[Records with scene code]
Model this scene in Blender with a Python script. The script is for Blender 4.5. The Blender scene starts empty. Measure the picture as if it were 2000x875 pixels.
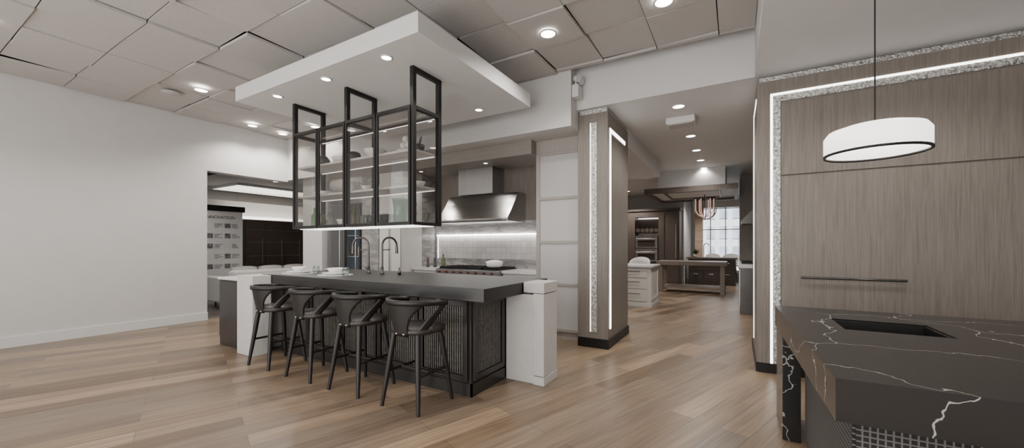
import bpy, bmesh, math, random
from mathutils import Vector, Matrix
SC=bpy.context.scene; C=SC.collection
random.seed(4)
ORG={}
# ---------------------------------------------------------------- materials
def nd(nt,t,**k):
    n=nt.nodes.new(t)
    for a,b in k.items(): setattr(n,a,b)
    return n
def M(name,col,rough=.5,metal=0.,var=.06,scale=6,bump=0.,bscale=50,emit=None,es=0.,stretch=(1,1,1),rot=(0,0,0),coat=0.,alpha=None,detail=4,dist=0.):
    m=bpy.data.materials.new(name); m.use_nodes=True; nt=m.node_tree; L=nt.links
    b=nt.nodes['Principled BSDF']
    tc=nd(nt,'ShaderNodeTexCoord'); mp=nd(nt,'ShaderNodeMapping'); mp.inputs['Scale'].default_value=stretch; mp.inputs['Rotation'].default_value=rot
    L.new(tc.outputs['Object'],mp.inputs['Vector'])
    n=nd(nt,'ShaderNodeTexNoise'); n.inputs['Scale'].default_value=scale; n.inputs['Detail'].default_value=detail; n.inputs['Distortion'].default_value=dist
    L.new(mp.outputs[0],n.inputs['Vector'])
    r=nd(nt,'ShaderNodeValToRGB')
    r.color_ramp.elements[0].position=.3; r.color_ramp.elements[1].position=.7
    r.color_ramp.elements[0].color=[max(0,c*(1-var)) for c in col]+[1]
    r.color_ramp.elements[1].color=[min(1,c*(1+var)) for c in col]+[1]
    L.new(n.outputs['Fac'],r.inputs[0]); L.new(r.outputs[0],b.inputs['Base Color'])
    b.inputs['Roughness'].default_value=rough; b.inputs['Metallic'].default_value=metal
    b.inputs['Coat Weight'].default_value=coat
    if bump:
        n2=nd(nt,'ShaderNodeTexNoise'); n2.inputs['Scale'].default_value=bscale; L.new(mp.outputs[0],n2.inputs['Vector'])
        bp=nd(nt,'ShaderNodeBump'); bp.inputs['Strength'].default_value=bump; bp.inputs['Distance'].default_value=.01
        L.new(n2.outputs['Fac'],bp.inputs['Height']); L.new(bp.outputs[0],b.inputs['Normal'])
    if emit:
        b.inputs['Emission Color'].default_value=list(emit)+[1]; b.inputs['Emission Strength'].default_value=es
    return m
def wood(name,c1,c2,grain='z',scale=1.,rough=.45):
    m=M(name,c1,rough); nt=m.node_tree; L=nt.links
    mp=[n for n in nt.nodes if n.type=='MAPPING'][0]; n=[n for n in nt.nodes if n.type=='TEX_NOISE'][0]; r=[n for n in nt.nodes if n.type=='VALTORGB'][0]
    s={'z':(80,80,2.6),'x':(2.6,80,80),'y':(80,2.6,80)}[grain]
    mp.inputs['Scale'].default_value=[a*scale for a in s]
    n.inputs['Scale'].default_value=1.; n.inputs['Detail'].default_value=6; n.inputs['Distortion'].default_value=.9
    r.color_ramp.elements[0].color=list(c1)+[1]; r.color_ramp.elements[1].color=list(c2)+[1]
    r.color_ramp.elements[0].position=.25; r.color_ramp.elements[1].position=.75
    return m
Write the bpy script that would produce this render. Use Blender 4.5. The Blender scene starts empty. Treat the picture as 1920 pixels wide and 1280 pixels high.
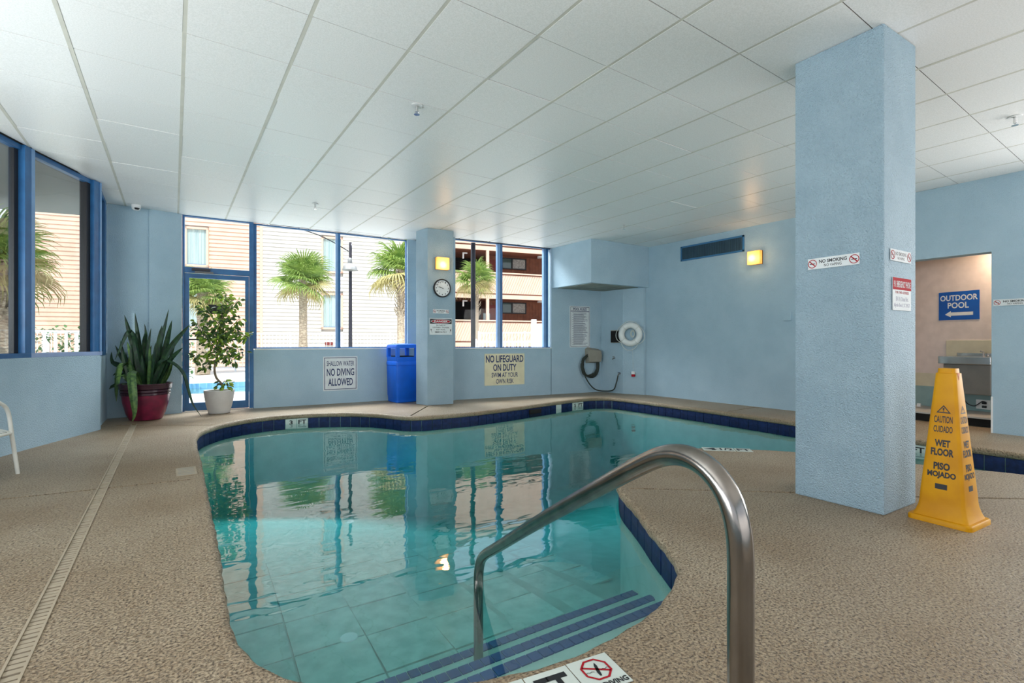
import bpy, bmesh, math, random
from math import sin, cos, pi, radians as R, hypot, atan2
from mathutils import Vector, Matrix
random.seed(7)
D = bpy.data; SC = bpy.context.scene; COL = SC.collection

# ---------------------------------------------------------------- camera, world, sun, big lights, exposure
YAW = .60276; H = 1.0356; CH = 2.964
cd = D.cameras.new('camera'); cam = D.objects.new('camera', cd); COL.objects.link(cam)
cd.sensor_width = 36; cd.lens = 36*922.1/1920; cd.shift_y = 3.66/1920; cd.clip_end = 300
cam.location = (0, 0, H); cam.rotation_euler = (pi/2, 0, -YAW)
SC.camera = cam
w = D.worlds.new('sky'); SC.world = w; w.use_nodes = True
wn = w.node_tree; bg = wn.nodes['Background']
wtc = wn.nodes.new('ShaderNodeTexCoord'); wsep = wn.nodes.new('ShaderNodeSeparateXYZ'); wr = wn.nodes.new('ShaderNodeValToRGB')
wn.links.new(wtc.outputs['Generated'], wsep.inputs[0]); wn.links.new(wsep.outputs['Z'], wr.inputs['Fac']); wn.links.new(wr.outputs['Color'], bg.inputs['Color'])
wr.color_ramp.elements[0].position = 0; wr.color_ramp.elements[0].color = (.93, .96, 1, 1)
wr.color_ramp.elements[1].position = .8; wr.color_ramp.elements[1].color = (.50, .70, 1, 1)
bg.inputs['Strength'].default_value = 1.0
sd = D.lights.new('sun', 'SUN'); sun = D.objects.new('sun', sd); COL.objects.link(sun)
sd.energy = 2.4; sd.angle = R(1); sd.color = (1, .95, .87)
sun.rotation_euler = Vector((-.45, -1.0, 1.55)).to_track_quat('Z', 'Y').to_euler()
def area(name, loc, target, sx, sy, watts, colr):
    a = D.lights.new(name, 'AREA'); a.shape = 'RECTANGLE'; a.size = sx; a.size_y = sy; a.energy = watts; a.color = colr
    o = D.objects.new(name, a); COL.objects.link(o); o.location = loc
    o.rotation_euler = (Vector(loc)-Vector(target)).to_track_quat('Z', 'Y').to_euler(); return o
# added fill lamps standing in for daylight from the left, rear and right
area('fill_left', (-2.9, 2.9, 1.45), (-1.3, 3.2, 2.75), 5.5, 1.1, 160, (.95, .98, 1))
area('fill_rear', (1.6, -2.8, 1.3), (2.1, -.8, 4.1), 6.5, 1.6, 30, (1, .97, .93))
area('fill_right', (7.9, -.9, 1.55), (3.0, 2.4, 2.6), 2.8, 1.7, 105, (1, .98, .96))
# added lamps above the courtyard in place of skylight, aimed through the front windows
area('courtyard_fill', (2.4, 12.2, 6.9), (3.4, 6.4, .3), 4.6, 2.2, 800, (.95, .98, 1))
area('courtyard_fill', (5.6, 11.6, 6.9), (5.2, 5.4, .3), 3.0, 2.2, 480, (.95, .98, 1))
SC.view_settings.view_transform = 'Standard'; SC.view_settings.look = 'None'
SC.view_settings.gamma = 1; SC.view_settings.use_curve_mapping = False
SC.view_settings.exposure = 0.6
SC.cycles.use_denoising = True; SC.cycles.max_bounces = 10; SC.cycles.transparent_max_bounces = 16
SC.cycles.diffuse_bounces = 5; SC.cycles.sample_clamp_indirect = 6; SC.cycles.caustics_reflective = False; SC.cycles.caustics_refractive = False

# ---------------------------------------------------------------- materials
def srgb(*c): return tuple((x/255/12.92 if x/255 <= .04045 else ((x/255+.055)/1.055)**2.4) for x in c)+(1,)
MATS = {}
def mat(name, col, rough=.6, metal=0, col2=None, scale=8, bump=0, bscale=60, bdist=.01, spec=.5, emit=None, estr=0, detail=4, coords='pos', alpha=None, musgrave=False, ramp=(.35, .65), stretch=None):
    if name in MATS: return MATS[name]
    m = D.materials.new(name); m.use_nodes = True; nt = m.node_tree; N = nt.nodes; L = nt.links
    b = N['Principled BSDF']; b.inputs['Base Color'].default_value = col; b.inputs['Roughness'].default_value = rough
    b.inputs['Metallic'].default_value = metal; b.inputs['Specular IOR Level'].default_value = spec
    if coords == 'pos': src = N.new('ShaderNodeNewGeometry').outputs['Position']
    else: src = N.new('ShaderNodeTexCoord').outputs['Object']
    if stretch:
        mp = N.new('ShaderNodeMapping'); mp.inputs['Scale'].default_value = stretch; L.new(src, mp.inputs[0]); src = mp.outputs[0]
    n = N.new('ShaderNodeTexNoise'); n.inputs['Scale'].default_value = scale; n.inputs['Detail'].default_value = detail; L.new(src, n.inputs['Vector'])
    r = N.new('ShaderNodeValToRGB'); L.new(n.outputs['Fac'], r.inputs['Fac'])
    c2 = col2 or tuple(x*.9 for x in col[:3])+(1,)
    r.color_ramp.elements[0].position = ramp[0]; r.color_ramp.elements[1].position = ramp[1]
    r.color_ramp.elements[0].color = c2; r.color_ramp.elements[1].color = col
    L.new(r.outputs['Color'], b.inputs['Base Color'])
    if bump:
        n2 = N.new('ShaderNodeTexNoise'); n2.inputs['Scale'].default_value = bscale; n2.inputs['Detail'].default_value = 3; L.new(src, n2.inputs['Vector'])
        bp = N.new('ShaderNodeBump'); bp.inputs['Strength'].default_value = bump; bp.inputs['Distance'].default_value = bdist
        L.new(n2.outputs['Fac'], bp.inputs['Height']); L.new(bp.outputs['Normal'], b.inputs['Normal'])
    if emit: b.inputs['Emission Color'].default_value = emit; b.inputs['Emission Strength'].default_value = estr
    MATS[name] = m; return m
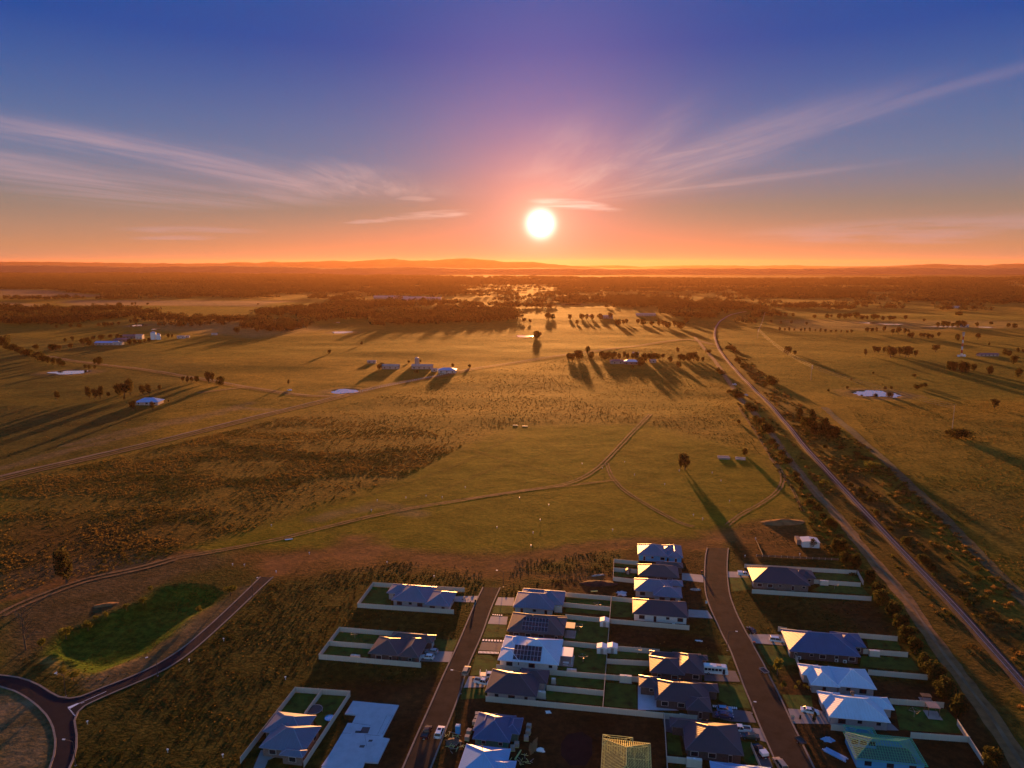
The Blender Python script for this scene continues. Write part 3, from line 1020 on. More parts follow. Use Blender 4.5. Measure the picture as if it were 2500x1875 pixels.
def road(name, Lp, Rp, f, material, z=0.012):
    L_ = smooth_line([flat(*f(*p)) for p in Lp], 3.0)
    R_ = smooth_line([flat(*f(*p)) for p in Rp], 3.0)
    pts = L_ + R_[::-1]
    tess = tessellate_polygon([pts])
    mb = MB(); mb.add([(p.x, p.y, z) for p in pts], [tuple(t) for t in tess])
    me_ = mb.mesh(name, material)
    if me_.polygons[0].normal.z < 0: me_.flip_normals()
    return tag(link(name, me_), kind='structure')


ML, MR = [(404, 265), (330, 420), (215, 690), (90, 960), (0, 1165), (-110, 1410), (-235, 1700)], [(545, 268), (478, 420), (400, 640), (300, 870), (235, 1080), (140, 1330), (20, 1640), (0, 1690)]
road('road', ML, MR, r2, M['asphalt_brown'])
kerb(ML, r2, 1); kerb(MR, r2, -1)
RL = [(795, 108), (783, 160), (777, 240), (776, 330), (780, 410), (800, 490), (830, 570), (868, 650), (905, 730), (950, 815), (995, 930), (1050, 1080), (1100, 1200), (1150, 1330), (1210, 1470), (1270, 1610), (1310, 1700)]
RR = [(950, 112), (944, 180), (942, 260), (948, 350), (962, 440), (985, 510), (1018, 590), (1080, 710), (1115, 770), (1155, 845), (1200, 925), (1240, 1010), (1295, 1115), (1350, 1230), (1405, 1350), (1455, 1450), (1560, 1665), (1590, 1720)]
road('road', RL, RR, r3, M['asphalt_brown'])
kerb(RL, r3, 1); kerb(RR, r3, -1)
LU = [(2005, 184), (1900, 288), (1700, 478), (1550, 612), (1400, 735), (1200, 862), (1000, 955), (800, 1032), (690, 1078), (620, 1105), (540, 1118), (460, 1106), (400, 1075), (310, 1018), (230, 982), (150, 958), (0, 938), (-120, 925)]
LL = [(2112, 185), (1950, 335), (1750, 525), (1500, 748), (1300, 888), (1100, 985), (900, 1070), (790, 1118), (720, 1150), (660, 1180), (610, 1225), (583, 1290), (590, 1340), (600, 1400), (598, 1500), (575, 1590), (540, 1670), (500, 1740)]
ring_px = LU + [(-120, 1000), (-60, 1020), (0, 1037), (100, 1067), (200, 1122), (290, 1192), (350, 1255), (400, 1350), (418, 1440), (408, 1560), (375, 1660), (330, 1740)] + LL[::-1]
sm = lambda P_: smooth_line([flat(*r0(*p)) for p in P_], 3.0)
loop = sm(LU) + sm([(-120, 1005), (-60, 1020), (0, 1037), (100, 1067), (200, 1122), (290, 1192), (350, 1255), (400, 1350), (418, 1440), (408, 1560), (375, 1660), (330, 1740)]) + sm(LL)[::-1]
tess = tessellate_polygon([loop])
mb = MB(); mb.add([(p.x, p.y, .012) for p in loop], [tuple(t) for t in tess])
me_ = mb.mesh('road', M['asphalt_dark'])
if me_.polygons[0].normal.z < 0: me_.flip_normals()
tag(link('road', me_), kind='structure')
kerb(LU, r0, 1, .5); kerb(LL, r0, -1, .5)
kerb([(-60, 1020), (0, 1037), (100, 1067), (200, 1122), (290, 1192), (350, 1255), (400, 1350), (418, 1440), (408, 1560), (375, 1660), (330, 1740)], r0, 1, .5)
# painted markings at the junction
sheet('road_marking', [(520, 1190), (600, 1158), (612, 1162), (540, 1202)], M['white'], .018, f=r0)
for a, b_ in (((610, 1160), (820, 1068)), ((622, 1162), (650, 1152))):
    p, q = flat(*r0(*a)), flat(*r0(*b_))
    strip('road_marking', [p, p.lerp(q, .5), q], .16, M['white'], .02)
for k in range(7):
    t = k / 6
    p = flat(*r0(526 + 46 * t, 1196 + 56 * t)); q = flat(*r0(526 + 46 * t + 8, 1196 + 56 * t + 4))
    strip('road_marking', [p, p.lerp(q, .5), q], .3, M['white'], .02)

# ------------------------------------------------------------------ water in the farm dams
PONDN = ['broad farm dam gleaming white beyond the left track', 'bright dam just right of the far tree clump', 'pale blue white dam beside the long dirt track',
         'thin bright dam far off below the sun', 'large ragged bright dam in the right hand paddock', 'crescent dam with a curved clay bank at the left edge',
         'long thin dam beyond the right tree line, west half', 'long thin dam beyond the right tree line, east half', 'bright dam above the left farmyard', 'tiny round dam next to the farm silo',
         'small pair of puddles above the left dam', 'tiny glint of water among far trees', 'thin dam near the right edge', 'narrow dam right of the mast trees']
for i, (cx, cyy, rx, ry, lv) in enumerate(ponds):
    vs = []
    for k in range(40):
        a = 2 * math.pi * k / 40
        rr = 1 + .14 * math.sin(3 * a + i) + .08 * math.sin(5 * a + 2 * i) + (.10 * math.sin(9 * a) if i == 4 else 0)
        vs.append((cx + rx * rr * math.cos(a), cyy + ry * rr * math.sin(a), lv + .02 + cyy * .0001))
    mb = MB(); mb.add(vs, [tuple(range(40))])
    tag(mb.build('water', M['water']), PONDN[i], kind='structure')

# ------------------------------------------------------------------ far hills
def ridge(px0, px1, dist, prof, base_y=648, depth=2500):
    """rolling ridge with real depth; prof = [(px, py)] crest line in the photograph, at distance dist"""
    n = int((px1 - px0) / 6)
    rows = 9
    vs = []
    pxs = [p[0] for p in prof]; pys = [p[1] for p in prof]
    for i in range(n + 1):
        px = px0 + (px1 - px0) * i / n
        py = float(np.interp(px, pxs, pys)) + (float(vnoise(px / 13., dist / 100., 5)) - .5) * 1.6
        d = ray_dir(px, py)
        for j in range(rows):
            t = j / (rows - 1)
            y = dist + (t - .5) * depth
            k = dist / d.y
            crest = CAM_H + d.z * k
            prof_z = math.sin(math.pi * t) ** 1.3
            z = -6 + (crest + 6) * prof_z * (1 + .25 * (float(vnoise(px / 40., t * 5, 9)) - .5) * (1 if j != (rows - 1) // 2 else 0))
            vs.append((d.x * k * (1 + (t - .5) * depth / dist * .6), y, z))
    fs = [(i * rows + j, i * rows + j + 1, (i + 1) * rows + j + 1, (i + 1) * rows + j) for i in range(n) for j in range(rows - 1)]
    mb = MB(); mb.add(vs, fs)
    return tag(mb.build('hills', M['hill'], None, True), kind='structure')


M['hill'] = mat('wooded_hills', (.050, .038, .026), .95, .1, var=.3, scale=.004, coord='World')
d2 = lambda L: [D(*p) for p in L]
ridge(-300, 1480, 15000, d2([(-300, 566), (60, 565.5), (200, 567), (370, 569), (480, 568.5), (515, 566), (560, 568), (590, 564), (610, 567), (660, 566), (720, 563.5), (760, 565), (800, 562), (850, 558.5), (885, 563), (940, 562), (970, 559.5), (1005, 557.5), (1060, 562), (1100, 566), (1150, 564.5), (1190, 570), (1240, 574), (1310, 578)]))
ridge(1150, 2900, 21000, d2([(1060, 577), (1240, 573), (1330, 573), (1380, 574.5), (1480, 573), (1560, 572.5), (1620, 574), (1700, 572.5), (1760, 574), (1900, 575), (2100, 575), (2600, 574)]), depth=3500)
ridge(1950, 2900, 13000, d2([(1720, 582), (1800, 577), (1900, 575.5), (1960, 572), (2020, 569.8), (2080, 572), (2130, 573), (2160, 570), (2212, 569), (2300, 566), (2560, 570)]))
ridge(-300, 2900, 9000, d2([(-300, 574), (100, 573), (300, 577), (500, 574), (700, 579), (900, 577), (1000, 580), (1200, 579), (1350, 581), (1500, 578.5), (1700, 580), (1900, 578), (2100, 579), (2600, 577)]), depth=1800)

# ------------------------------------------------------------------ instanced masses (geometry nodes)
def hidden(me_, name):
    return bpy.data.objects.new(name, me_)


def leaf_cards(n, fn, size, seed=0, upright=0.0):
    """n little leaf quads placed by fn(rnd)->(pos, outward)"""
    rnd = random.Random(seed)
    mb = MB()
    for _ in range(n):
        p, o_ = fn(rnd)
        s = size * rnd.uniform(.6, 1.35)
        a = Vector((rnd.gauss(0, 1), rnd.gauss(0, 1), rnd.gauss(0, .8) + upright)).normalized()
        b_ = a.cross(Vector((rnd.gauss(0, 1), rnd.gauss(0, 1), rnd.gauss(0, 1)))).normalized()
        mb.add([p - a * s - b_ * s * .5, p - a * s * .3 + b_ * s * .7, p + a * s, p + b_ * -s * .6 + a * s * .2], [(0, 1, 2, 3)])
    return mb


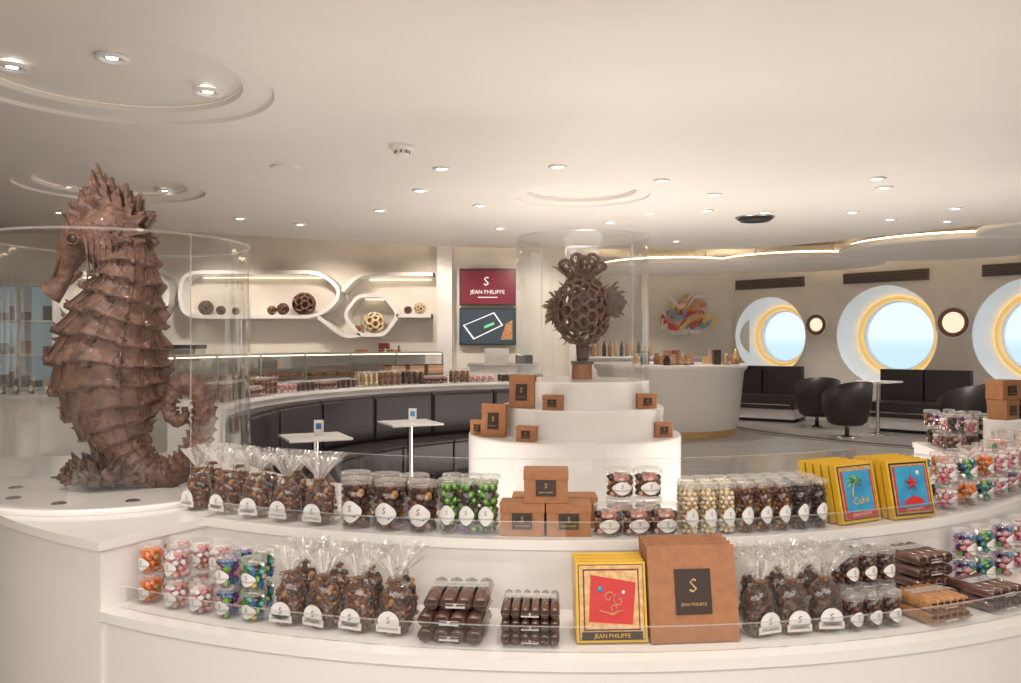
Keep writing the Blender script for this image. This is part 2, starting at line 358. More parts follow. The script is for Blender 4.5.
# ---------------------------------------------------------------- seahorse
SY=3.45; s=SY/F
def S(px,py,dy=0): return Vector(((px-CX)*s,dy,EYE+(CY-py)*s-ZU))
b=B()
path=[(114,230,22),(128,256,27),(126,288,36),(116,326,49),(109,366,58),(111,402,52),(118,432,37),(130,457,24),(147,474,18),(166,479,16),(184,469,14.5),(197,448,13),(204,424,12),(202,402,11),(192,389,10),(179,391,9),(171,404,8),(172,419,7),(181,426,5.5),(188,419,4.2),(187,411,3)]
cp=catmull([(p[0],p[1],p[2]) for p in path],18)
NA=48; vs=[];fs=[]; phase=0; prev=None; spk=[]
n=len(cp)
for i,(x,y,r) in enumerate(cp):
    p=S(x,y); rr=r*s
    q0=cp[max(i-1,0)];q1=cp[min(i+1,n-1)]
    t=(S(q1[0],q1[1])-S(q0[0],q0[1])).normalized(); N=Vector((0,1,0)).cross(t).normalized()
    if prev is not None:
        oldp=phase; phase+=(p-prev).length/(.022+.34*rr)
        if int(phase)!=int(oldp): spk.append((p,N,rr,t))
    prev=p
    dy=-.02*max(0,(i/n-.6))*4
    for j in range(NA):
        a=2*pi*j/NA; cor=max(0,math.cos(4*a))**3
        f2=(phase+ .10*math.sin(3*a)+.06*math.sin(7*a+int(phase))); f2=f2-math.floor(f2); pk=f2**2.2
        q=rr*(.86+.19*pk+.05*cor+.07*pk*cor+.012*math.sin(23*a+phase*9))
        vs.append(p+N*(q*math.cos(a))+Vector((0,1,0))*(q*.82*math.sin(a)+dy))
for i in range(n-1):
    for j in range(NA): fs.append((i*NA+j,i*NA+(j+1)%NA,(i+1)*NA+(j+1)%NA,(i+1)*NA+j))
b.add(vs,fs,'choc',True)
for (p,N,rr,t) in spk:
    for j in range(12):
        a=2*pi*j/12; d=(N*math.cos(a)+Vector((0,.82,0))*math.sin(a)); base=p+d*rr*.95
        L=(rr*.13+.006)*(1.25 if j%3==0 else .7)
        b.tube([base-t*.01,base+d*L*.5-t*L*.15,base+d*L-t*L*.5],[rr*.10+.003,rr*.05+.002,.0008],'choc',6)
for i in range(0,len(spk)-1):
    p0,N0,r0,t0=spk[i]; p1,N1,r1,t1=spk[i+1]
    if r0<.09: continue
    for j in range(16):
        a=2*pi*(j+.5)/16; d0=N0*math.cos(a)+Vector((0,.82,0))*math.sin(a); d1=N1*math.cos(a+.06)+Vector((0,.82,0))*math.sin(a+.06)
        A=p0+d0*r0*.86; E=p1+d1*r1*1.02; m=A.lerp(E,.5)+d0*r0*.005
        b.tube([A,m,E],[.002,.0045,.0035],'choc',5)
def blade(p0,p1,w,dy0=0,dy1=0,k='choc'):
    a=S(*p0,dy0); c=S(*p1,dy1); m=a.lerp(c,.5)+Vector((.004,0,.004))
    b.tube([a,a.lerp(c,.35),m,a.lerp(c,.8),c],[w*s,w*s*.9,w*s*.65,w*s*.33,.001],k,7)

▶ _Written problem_
Above are the records; print exactly the lines from the line with "The Blender Python" to the line with "return tag(link(name, me_), kind='structure')", including both, and nothing else.

▶ _Exercise result_
The Blender Python script for this scene continues. Write part 3, from line 1020 on. More parts follow. Use Blender 4.5. Measure the picture as if it were 2500x1875 pixels.
def road(name, Lp, Rp, f, material, z=0.012):
    L_ = smooth_line([flat(*f(*p)) for p in Lp], 3.0)
    R_ = smooth_line([flat(*f(*p)) for p in Rp], 3.0)
    pts = L_ + R_[::-1]
    tess = tessellate_polygon([pts])
    mb = MB(); mb.add([(p.x, p.y, z) for p in pts], [tuple(t) for t in tess])
    me_ = mb.mesh(name, material)
    if me_.polygons[0].normal.z < 0: me_.flip_normals()
    return tag(link(name, me_), kind='structure')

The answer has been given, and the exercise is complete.